Removing Obstacles and Seeing the Basis in Relationships

A relationship between two people means that they relate to each other. Before two people can relate to each other, they must remove the principal obstacles to relationship — reactive patterns. For present purposes, the reactive patterns are prejudice, closing down, contraction and feeling deficient. These four reactive patterns prevent us from relating to the other person as he or she actually is. When we have removed these obstacles, we can then see what the basis of the relationship actually is. Then we will know what relating means.

Removing obstacles

Surprisingly, true relationship is relatively rare. In most “relationships” people relate to an idea of the other person, an internal representation that has developed from patterns of perception and interaction.

The first step is to dismantle our internal representations and see the person for who he or she is. The practice of equanimity is the key tool for this work. By bringing attention to the arbitrary and fluid nature of internal representations, we first see them as constructions and then see through them to what is.

The second step is to open to the other. To do so, we must identify the ways that we close down. We usually close down out of fear of not knowing where we stand, of being engulfed, of being rejected, of being destroyed or of being nothing. We can use methods to transform emotional reactive patterns into attention and then use the practice of loving kindness to bring attention to the pattern of closing down itself.
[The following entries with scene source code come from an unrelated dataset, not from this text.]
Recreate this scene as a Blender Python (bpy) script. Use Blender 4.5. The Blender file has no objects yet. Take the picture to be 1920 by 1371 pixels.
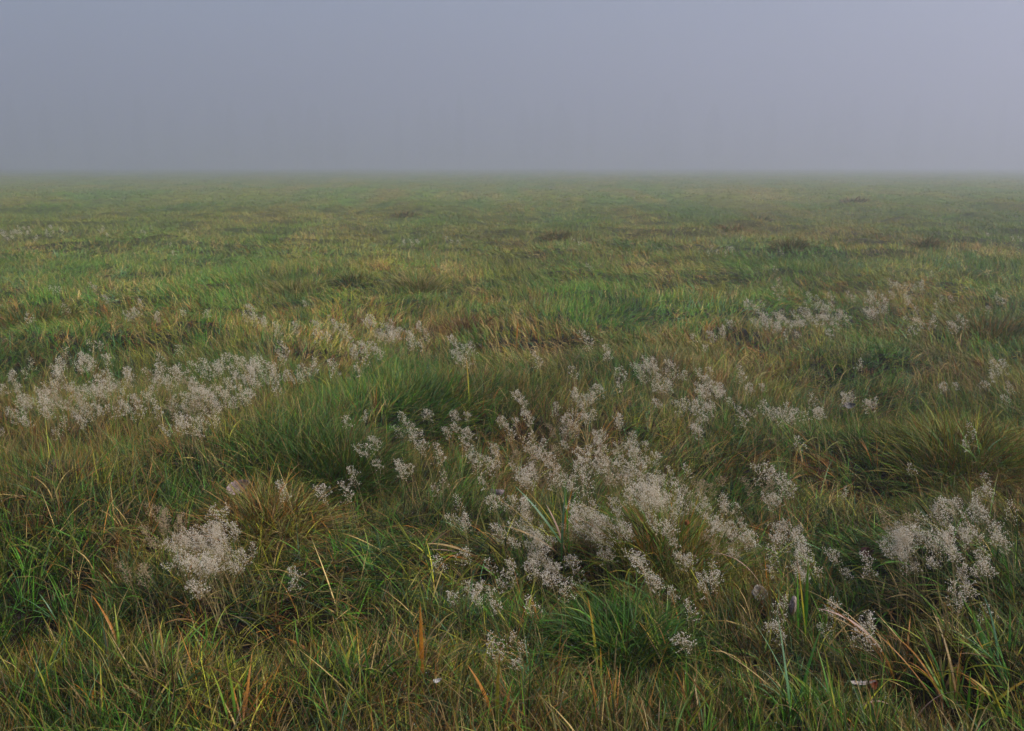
import bpy, math, random
import numpy as np
from mathutils import Vector, Matrix

R = math.radians
SC = bpy.context.scene
COL = SC.collection

# ------------------------------------------------------------------ camera
F = 1866.7                     # focal length in photo pixels (1920 wide)
CAMZ = 1.66
HORIZON = 310.0
PITCH = math.atan((685.5 - HORIZON) / F)
cam_d = bpy.data.cameras.new("camera")
cam_d.sensor_width = 36.0
cam_d.lens = 36.0 * F / 1920.0
cam_d.clip_start = 0.05
cam_d.clip_end = 5000.0
cam_d.dof.use_dof = True
cam_d.dof.focus_distance = 3.8
cam_d.dof.aperture_fstop = 8.0
cam = bpy.data.objects.new("camera", cam_d)
COL.objects.link(cam)
cam.location = (0, 0, CAMZ)
cam.rotation_euler = (math.pi / 2 - PITCH, 0, 0)
SC.camera = cam

# ------------------------------------------------------------------ sky, sun, exposure
SUN_EL, SUN_AZ = R(42), R(108)         # azimuth measured clockwise from +Y (the view direction)
world = bpy.data.worlds.new("World")
SC.world = world
world.use_nodes = True
nt = world.node_tree
bg = nt.nodes["Background"]
sky = nt.nodes.new("ShaderNodeTexSky")
sky.sky_type = 'NISHITA'
sky.sun_disc = False
sky.sun_elevation = SUN_EL
sky.sun_rotation = SUN_AZ
sky.air_density = 1.4
sky.dust_density = 1.2
sky.ozone_density = 3.0
nt.links.new(sky.outputs[0], bg.inputs[0])
bg.inputs[1].default_value = 0.12

sun_d = bpy.data.lights.new("sun", 'SUN')
sun_d.energy = 5.0
sun_d.angle = R(10)
sun_d.color = (1.0, 0.92, 0.80)
sun = bpy.data.objects.new("sun", sun_d)
COL.objects.link(sun)
sd = Vector((math.sin(SUN_AZ) * math.cos(SUN_EL), math.cos(SUN_AZ) * math.cos(SUN_EL), math.sin(SUN_EL)))
sun.rotation_euler = sd.to_track_quat('Z', 'Y').to_euler()
sun.location = (30, 10, 30)

SC.view_settings.view_transform = 'Standard'
SC.view_settings.look = 'None'
SC.view_settings.gamma = 1.0
SC.view_settings.exposure = -0.12
SC.cycles.use_denoising = True
SC.cycles.max_bounces = 8
SC.cycles.diffuse_bounces = 3
SC.cycles.volume_bounces = 3
SC.cycles.transparent_max_bounces = 4
SC.cycles.use_adaptive_sampling = False

FOG = 0.0069          # extinction per metre
FOG_TOP = 62.0

# ------------------------------------------------------------------ helpers
def tag(o, label=None, cat=None, group=None, kind=None):
    if label: o["label"] = label
    if cat: o["category"] = cat
    if group: o["group"] = group
    if kind: o["kind"] = kind
    return o

def empty(name, loc, rz=0.0, s=1.0):
    o = bpy.data.objects.new(name, None)
    o.empty_display_size = 0.1
    o.location = loc
    o.rotation_euler = (0, 0, rz)
    o.scale = (s, s, s)
    COL.objects.link(o)
    return o

_hr = np.random.RandomState(5)
_PERM = _hr.permutation(4096)
_VAL = _hr.rand(4096)
def vnoise(x, y, seed=0):
    xi = np.floor(x).astype(np.int64); yi = np.floor(y).astype(np.int64)
    fx = x - xi; fy = y - yi
    fx = fx * fx * (3 - 2 * fx); fy = fy * fy * (3 - 2 * fy)
    def h(a, b):
        return _VAL[(_PERM[(_PERM[(a + seed * 131) & 4095] + b) & 4095])]
    a = h(xi, yi); b = h(xi + 1, yi); c = h(xi, yi + 1); d = h(xi + 1, yi + 1)
    return (a * (1 - fx) + b * fx) * (1 - fy) + (c * (1 - fx) + d * fx) * fy   # 0..1
def fbm(x, y, seed=0, octv=3):
    t = 0.0; a = 0.5; n = 0.0
    for k in range(octv):
        t = t + a * vnoise(x * 2 ** k, y * 2 ** k, seed + k * 7); n += a; a *= 0.5
    return t / n

CP, SP = math.cos(PITCH), math.sin(PITCH)
def at(px, py, z=0.0):
    """world point where the ray through photo pixel (px,py) meets height z"""
    u = (px - 960.0) / F; v = (685.5 - py) / F
    dx, dy, dz = u, CP + SP * v, -SP + CP * v
    t = (z - CAMZ) / dz
    return (dx * t, dy * t)

# humps and hollows seen in the meadow: photo pixel, half-size px, height m
RELIEF = [
    (760, 745, 190, 55, .10), (560, 830, 120, 50, .12), (330, 860, 200, 40, .05),
    (600, 895, 140, 30, -.17), (780, 800, 130, 26, -.07), (120, 960, 200, 60, .10),
    (520, 970, 110, 45, .08), (40, 1110, 110, 60, -.2), (330, 1090, 160, 50, .08),
    (470, 1140, 180, 36, -.08), (740, 1020, 150, 45, .09), (900, 1060, 60, 34, -.08),
    (1095, 1070, 90, 46, -.22), (1230, 1020, 120, 46, .08), (1150, 1170, 140, 40, .07),
    (1170, 1245, 110, 30, -.09), (1620, 1060, 70, 26, -.14), (1760, 1060, 150, 50, .13),
    (1720, 1165, 150, 34, -.22), (1780, 1250, 130, 40, .09), (1500, 950, 140, 40, .06),
    (1400, 830, 160, 40, .07), (1690, 880, 130, 30, -.07), (1820, 840, 130, 40, .09),
    (1560, 700, 180, 26, -.025), (1650, 660, 200, 26, .08), (1500, 1250, 120, 40, -.07),
    (700, 1260, 160, 40, .06), (300, 1240, 160, 50, .07), (1300, 1290, 150, 40, -.05),
    (1700, 470, 180, 8, .10), (1480, 455, 60, 7, .14), (1735, 452, 40, 6, .12), (1045, 435, 60, 6, .12),
    (1260, 560, 120, 12, .06), (820, 545, 90, 12, .10), (1810, 520, 60, 8, .14), (670, 520, 60, 8, .10),
    (200, 620, 300, 20, .08), (200, 690, 250, 20, -.05), (960, 610, 200, 16, .05), (1380, 1330, 200, 40, .05),
    (1800, 1320, 130, 40, -.12), (420, 760, 200, 26, .05), (1200, 690, 200, 24, .06),
]
_rel = []
for (px, py, rx, ry, dz) in RELIEF:
    cx, cy = at(px, py, 0.12)
    y0 = at(px, py + ry, 0.12)[1]; y1 = at(px, py - ry, 0.12)[1]
    _rel.append((cx, cy, rx * cy / F, max(0.15, (y1 - y0) / 2), dz * (1.4 if py > 560 else .7), ))

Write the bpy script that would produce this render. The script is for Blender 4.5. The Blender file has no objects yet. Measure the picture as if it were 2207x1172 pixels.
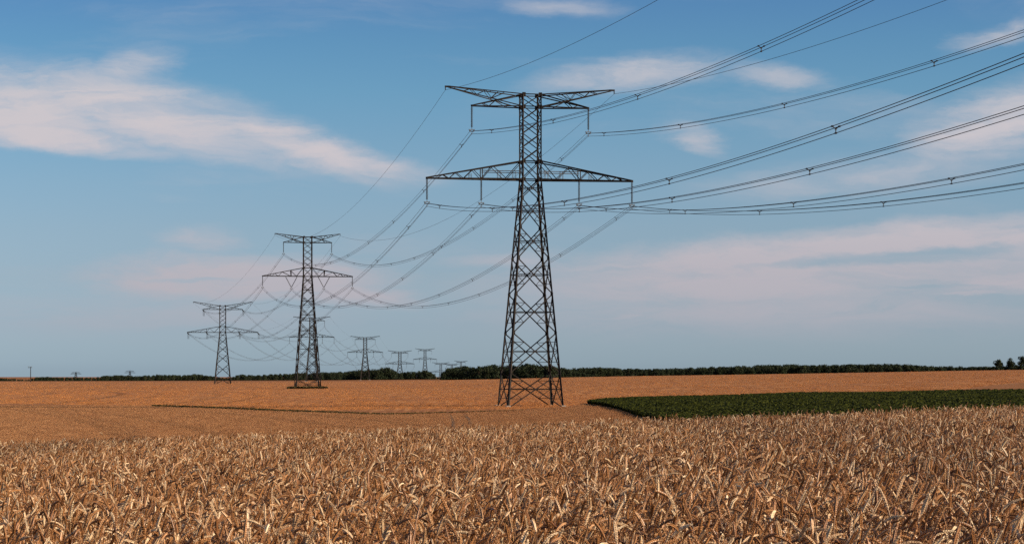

As the pattern of closing down falls apart, we become capable of a natural warmth and appreciation for the other.

The third step is to be able to be with the other when he or she is suffering. Our habitual reaction to suffering is contraction. The practice of compassion brings attention to contraction and dismantles the patterns discomfort, control and compulsion connected with it. The result is presence, the ability to be with the other in his or her pain.

The fourth step is to be able to be with the other when he or she is happy. The habitual reaction to another person’s happiness and success is for us to feel deficient or lacking. The practice of joy brings attention to the feeling of deficiency and dismantles the patterns of competitiveness, envy or self-pity associated with it. The result is a passion for life itself and the ability to be completely with the other without having to prove oneself or compete.

Basis for relationship

We now turn to the actual basis of the relationship. Problems in relationships often arise because two people have fundamentally different views of the relationship or because one or the other is undermining the basis of the relationship.